Las representaciones que nos hacemos tienen influencia en las cosas. Trato de escribir una historia política de la desigualdad en el siglo XX. Mi trabajo es poner un libro a disposición de todos. Quizá no hablo lo suficiente sobre cómo las nuevas formas de movilización pueden echar mano de él pero sugiero que todos lo hagan. Estoy convencido de que los instrumentos analíticos y conceptuales elaborados para analizar las desigualdades pueden tener una repercusión política. Uno no escribe un libro para quienes nos gobiernan: de todas maneras, ellos no leen libros.

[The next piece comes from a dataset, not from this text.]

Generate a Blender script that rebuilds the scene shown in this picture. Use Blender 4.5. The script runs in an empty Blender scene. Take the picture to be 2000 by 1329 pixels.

Escribimos libros para todos los que leen, empezando por los ciudadanos, los actores sindicales, los militantes políticos de todas las tendencias.

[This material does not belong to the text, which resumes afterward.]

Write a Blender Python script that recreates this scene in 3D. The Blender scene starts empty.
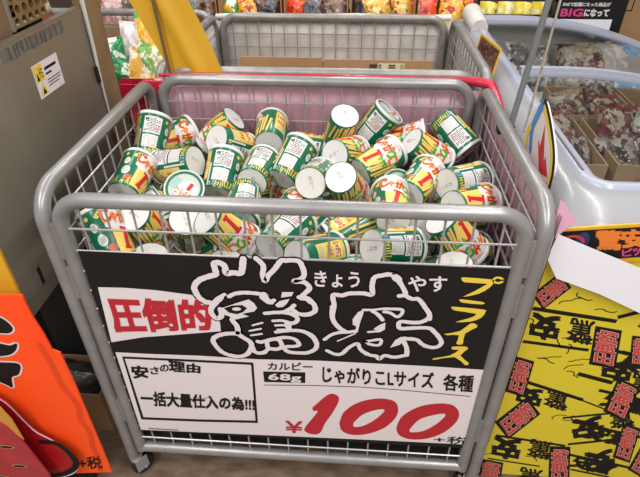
import bpy, bmesh, math, random
from mathutils import Vector, Matrix, Quaternion
from mathutils.geometry import tessellate_polygon

SC = bpy.context.scene
COL = SC.collection
random.seed(7)

# ------------------------------------------------------------------ camera
cam_data = bpy.data.cameras.new('camera')
cam = bpy.data.objects.new('camera', cam_data); COL.objects.link(cam)
CAM = Vector((0.1147, -0.7465, 1.3623))
_p, _y, _r = 0.6263, -0.0744, -0.0070
_f = Vector((math.sin(_y)*math.cos(_p), math.cos(_y)*math.cos(_p), -math.sin(_p)))
_rt = Vector((math.cos(_y), -math.sin(_y), 0)); _up = _rt.cross(_f)
_R = math.cos(_r)*_rt + math.sin(_r)*_up; _U = -math.sin(_r)*_rt + math.cos(_r)*_up
cam.matrix_world = Matrix(((_R.x, _U.x, -_f.x, CAM.x), (_R.y, _U.y, -_f.y, CAM.y), (_R.z, _U.z, -_f.z, CAM.z), (0, 0, 0, 1)))
cam_data.sensor_fit = 'HORIZONTAL'; cam_data.sensor_width = 36.0
cam_data.lens = 516.6/640*36.0
cam_data.clip_start = 0.02; cam_data.clip_end = 60
SC.camera = cam

# ------------------------------------------------------------------ light
SC.view_settings.view_transform = 'Standard'; SC.view_settings.look = 'None'
SC.view_settings.gamma = 1.0; SC.view_settings.use_curve_mapping = False
SC.view_settings.exposure = 0.0
w = bpy.data.worlds.new('world'); SC.world = w; w.use_nodes = True
w.node_tree.nodes['Background'].inputs[0].default_value = (1.0, 0.97, 0.95, 1)
w.node_tree.nodes['Background'].inputs[1].default_value = 0.50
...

-Su libro le resta importancia a las fronteras. Entre economía y ciencias sociales, pero también entre ciencias sociales y literatura. Según usted, quien quiera echar luz sobre el destino de las desigualdades debe recurrir a los escritores. ¿Por qué?
-Hago que la literatura juege el papel que jugó en mi propio cuestionamiento de las desigualdades. Y es un papel fundamental. Plantear la cuestión de las desigualdades es plantear la de las relaciones de poder entre los grupos sociales y, en consecuencia, la de nuestras representaciones colectivas. Sobre todo en los siglos XVIII y XIX, porque es un período en el que la ausencia de inflación hace que los montos monetarios tengan un sentido: en esa época, se puede mencionar el dinero sin molestar al lector porque remite a estilos de vida y relaciones de dominación muy determinadas. Si Balzac dice 1.000 libras de renta, y no 10.000 libras, uno entiende de entrada el tipo de vida que esto implica, con quién es posible hablar, casarse, es toda la vida la que desfila.

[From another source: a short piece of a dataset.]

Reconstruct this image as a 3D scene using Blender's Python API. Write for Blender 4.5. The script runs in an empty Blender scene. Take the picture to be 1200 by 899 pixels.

Yo nunca habría representado la desigualdad como lo hice sin la lectura de Balzac. Hay en la literatura un poder de evocación que ningún investigador en ciencias sociales puede igualar. Los investigadores hacen otra cosa, que también puede ser útil, pero sin alcanzar la misma verdad, esa potencia. Utilizar conceptos teóricos y construcciones estadísticas nunca es más que una pobre síntesis pero, al mismo tiempo, esta mediocre producción estadística es importante para la regulación democrática de nuestras sociedades, para luchar contra las desigualdades.
Mi trabajo de investigador es un trabajo de obrero: reúno datos, fuentes, archivos. Para eso no hace falta talento literario: lo único que hace falta es tiempo y un poco de decisión.
-A los jóvenes que se dirigen a usted retomando, a propósito del progreso, la vieja pregunta kantiana "¿Qué nos está permitido esperar?", ¿qué les respondería?
-Respondería que es posible desarrollar una visión optimista y razonada del progreso. Para ello, hay que apostar a la democracia hasta el final. Hay que acostumbrarse a vivir con un crecimiento débil y dejar atrás las ilusiones heredadas de los "treinta años gloriosos", en los que el crecimiento iba a arreglar todo. La reflexión sobre las formas concretas de la democratización de la economía y la política, sobre la forma en que la democracia puede retomar el control del capitalismo, esa reflexión recién comienza. Es urgente desarrollar instituciones verdaderamente democráticas, tanto en el nivel europeo como en el local, con nuevos modos de participación colectiva en las decisiones y de reapropiación de la economía.
Por el hecho de que el siglo XX haya estado marcado por choques violentos y fracasos terribles, no hay que dejar de retomar esta página, casi en blanco, del progreso.